-------- DATA PROVIDED
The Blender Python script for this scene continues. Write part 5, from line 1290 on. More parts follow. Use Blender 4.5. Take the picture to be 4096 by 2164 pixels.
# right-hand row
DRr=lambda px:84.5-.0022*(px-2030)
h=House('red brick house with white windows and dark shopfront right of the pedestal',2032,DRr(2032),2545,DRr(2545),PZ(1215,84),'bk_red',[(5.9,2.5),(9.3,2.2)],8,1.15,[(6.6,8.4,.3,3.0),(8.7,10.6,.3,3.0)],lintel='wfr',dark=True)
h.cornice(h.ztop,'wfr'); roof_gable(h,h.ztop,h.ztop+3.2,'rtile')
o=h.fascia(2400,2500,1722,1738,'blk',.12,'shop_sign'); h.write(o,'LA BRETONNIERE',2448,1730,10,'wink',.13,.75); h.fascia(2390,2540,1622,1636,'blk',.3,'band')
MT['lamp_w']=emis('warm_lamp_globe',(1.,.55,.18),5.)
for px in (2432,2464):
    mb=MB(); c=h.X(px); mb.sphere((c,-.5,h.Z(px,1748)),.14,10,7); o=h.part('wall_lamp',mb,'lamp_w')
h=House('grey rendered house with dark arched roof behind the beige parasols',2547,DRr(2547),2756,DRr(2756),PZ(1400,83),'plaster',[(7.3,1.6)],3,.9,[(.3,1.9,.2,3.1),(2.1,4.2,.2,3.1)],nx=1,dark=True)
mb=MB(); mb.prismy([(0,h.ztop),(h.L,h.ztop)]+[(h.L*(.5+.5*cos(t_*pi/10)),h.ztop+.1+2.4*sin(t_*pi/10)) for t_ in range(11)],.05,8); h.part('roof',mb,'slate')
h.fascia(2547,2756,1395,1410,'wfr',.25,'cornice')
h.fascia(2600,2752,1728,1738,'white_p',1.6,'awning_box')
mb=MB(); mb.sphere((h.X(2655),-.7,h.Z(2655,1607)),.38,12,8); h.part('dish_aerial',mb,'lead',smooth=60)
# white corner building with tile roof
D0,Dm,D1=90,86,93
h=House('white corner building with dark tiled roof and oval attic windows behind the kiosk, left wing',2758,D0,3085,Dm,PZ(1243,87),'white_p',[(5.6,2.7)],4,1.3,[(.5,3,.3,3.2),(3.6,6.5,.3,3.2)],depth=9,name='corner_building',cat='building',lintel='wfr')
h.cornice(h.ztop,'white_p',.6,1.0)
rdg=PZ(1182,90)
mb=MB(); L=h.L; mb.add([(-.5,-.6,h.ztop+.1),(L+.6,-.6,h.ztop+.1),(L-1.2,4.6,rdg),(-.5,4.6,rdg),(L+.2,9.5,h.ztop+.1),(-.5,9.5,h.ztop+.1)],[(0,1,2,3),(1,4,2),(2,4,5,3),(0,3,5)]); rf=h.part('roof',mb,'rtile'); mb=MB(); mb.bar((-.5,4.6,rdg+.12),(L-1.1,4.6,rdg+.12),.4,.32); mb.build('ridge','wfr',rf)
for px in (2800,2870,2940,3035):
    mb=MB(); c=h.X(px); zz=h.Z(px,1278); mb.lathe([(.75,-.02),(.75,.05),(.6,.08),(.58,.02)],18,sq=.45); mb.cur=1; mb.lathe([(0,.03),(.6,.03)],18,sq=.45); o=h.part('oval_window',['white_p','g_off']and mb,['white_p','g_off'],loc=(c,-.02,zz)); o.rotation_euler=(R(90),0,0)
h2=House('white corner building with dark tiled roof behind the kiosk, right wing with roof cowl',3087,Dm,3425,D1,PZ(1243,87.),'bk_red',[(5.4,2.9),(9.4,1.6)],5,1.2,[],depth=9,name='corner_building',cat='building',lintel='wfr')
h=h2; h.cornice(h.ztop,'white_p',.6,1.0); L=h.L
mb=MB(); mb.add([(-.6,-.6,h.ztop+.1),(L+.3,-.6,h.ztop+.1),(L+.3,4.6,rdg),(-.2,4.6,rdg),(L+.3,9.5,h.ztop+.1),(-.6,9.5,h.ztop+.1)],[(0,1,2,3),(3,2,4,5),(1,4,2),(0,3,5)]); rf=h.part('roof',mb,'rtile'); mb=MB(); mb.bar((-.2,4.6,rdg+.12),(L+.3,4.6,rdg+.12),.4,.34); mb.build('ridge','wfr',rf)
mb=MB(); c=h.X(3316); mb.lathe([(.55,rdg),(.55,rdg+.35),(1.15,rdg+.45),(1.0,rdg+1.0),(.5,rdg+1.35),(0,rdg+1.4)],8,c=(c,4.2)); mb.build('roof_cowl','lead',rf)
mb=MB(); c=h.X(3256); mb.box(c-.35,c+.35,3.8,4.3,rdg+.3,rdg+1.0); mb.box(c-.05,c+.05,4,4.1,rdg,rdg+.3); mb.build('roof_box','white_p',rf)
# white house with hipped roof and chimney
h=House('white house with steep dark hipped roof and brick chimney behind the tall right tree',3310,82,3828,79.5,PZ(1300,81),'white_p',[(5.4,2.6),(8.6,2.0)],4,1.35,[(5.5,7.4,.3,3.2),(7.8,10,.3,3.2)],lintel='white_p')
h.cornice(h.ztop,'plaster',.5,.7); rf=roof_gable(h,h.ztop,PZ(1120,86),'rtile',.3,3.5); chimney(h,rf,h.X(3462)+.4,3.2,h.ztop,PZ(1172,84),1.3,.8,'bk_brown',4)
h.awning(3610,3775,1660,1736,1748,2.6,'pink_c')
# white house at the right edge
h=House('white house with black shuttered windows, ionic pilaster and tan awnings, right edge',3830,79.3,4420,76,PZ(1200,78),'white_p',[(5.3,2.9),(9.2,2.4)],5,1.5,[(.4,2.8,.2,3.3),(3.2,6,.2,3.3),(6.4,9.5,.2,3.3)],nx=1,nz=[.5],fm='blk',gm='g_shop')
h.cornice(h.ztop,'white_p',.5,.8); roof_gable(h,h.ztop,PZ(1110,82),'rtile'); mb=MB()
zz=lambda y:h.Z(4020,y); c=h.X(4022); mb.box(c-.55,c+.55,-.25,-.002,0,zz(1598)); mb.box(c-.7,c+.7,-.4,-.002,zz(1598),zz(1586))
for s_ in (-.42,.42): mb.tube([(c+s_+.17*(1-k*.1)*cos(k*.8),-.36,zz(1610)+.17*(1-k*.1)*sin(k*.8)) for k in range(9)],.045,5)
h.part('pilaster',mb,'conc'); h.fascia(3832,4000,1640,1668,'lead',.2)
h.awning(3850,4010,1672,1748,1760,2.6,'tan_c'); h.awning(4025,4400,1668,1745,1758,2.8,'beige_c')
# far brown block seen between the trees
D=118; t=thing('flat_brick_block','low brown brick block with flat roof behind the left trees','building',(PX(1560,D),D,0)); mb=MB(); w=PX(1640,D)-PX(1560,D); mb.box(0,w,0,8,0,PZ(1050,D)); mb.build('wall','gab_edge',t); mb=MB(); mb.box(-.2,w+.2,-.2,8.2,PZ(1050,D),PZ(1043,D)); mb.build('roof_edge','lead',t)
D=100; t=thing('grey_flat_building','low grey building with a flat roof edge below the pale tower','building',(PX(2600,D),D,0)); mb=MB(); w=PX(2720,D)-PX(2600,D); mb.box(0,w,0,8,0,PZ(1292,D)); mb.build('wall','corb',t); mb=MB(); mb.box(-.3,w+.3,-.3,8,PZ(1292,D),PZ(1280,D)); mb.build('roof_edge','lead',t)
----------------
AIM
Reproduce the whole listing word for word.

THE REPLY
The Blender Python script for this scene continues. Write part 5, from line 1290 on. More parts follow. Use Blender 4.5. Take the picture to be 4096 by 2164 pixels.
# right-hand row
DRr=lambda px:84.5-.0022*(px-2030)
h=House('red brick house with white windows and dark shopfront right of the pedestal',2032,DRr(2032),2545,DRr(2545),PZ(1215,84),'bk_red',[(5.9,2.5),(9.3,2.2)],8,1.15,[(6.6,8.4,.3,3.0),(8.7,10.6,.3,3.0)],lintel='wfr',dark=True)
h.cornice(h.ztop,'wfr'); roof_gable(h,h.ztop,h.ztop+3.2,'rtile')
o=h.fascia(2400,2500,1722,1738,'blk',.12,'shop_sign'); h.write(o,'LA BRETONNIERE',2448,1730,10,'wink',.13,.75); h.fascia(2390,2540,1622,1636,'blk',.3,'band')
MT['lamp_w']=emis('warm_lamp_globe',(1.,.55,.18),5.)
for px in (2432,2464):
    mb=MB(); c=h.X(px); mb.sphere((c,-.5,h.Z(px,1748)),.14,10,7); o=h.part('wall_lamp',mb,'lamp_w')
h=House('grey rendered house with dark arched roof behind the beige parasols',2547,DRr(2547),2756,DRr(2756),PZ(1400,83),'plaster',[(7.3,1.6)],3,.9,[(.3,1.9,.2,3.1),(2.1,4.2,.2,3.1)],nx=1,dark=True)
mb=MB(); mb.prismy([(0,h.ztop),(h.L,h.ztop)]+[(h.L*(.5+.5*cos(t_*pi/10)),h.ztop+.1+2.4*sin(t_*pi/10)) for t_ in range(11)],.05,8); h.part('roof',mb,'slate')
h.fascia(2547,2756,1395,1410,'wfr',.25,'cornice')
h.fascia(2600,2752,1728,1738,'white_p',1.6,'awning_box')
mb=MB(); mb.sphere((h.X(2655),-.7,h.Z(2655,1607)),.38,12,8); h.part('dish_aerial',mb,'lead',smooth=60)
# white corner building with tile roof
D0,Dm,D1=90,86,93
h=House('white corner building with dark tiled roof and oval attic windows behind the kiosk, left wing',2758,D0,3085,Dm,PZ(1243,87),'white_p',[(5.6,2.7)],4,1.3,[(.5,3,.3,3.2),(3.6,6.5,.3,3.2)],depth=9,name='corner_building',cat='building',lintel='wfr')
h.cornice(h.ztop,'white_p',.6,1.0)
rdg=PZ(1182,90)
mb=MB(); L=h.L; mb.add([(-.5,-.6,h.ztop+.1),(L+.6,-.6,h.ztop+.1),(L-1.2,4.6,rdg),(-.5,4.6,rdg),(L+.2,9.5,h.ztop+.1),(-.5,9.5,h.ztop+.1)],[(0,1,2,3),(1,4,2),(2,4,5,3),(0,3,5)]); rf=h.part('roof',mb,'rtile'); mb=MB(); mb.bar((-.5,4.6,rdg+.12),(L-1.1,4.6,rdg+.12),.4,.32); mb.build('ridge','wfr',rf)
for px in (2800,2870,2940,3035):
    mb=MB(); c=h.X(px); zz=h.Z(px,1278); mb.lathe([(.75,-.02),(.75,.05),(.6,.08),(.58,.02)],18,sq=.45); mb.cur=1; mb.lathe([(0,.03),(.6,.03)],18,sq=.45); o=h.part('oval_window',['white_p','g_off']and mb,['white_p','g_off'],loc=(c,-.02,zz)); o.rotation_euler=(R(90),0,0)
h2=House('white corner building with dark tiled roof behind the kiosk, right wing with roof cowl',3087,Dm,3425,D1,PZ(1243,87.),'bk_red',[(5.4,2.9),(9.4,1.6)],5,1.2,[],depth=9,name='corner_building',cat='building',lintel='wfr')
h=h2; h.cornice(h.ztop,'white_p',.6,1.0); L=h.L
mb=MB(); mb.add([(-.6,-.6,h.ztop+.1),(L+.3,-.6,h.ztop+.1),(L+.3,4.6,rdg),(-.2,4.6,rdg),(L+.3,9.5,h.ztop+.1),(-.6,9.5,h.ztop+.1)],[(0,1,2,3),(3,2,4,5),(1,4,2),(0,3,5)]); rf=h.part('roof',mb,'rtile'); mb=MB(); mb.bar((-.2,4.6,rdg+.12),(L+.3,4.6,rdg+.12),.4,.34); mb.build('ridge','wfr',rf)
mb=MB(); c=h.X(3316); mb.lathe([(.55,rdg),(.55,rdg+.35),(1.15,rdg+.45),(1.0,rdg+1.0),(.5,rdg+1.35),(0,rdg+1.4)],8,c=(c,4.2)); mb.build('roof_cowl','lead',rf)
mb=MB(); c=h.X(3256); mb.box(c-.35,c+.35,3.8,4.3,rdg+.3,rdg+1.0); mb.box(c-.05,c+.05,4,4.1,rdg,rdg+.3); mb.build('roof_box','white_p',rf)
# white house with hipped roof and chimney
h=House('white house with steep dark hipped roof and brick chimney behind the tall right tree',3310,82,3828,79.5,PZ(1300,81),'white_p',[(5.4,2.6),(8.6,2.0)],4,1.35,[(5.5,7.4,.3,3.2),(7.8,10,.3,3.2)],lintel='white_p')
h.cornice(h.ztop,'plaster',.5,.7); rf=roof_gable(h,h.ztop,PZ(1120,86),'rtile',.3,3.5); chimney(h,rf,h.X(3462)+.4,3.2,h.ztop,PZ(1172,84),1.3,.8,'bk_brown',4)
h.awning(3610,3775,1660,1736,1748,2.6,'pink_c')
# white house at the right edge
h=House('white house with black shuttered windows, ionic pilaster and tan awnings, right edge',3830,79.3,4420,76,PZ(1200,78),'white_p',[(5.3,2.9),(9.2,2.4)],5,1.5,[(.4,2.8,.2,3.3),(3.2,6,.2,3.3),(6.4,9.5,.2,3.3)],nx=1,nz=[.5],fm='blk',gm='g_shop')
h.cornice(h.ztop,'white_p',.5,.8); roof_gable(h,h.ztop,PZ(1110,82),'rtile'); mb=MB()
zz=lambda y:h.Z(4020,y); c=h.X(4022); mb.box(c-.55,c+.55,-.25,-.002,0,zz(1598)); mb.box(c-.7,c+.7,-.4,-.002,zz(1598),zz(1586))
for s_ in (-.42,.42): mb.tube([(c+s_+.17*(1-k*.1)*cos(k*.8),-.36,zz(1610)+.17*(1-k*.1)*sin(k*.8)) for k in range(9)],.045,5)
h.part('pilaster',mb,'conc'); h.fascia(3832,4000,1640,1668,'lead',.2)
h.awning(3850,4010,1672,1748,1760,2.6,'tan_c'); h.awning(4025,4400,1668,1745,1758,2.8,'beige_c')
# far brown block seen between the trees
D=118; t=thing('flat_brick_block','low brown brick block with flat roof behind the left trees','building',(PX(1560,D),D,0)); mb=MB(); w=PX(1640,D)-PX(1560,D); mb.box(0,w,0,8,0,PZ(1050,D)); mb.build('wall','gab_edge',t); mb=MB(); mb.box(-.2,w+.2,-.2,8.2,PZ(1050,D),PZ(1043,D)); mb.build('roof_edge','lead',t)
D=100; t=thing('grey_flat_building','low grey building with a flat roof edge below the pale tower','building',(PX(2600,D),D,0)); mb=MB(); w=PX(2720,D)-PX(2600,D); mb.box(0,w,0,8,0,PZ(1292,D)); mb.build('wall','corb',t); mb=MB(); mb.box(-.3,w+.3,-.3,8,PZ(1292,D),PZ(1280,D)); mb.build('roof_edge','lead',t)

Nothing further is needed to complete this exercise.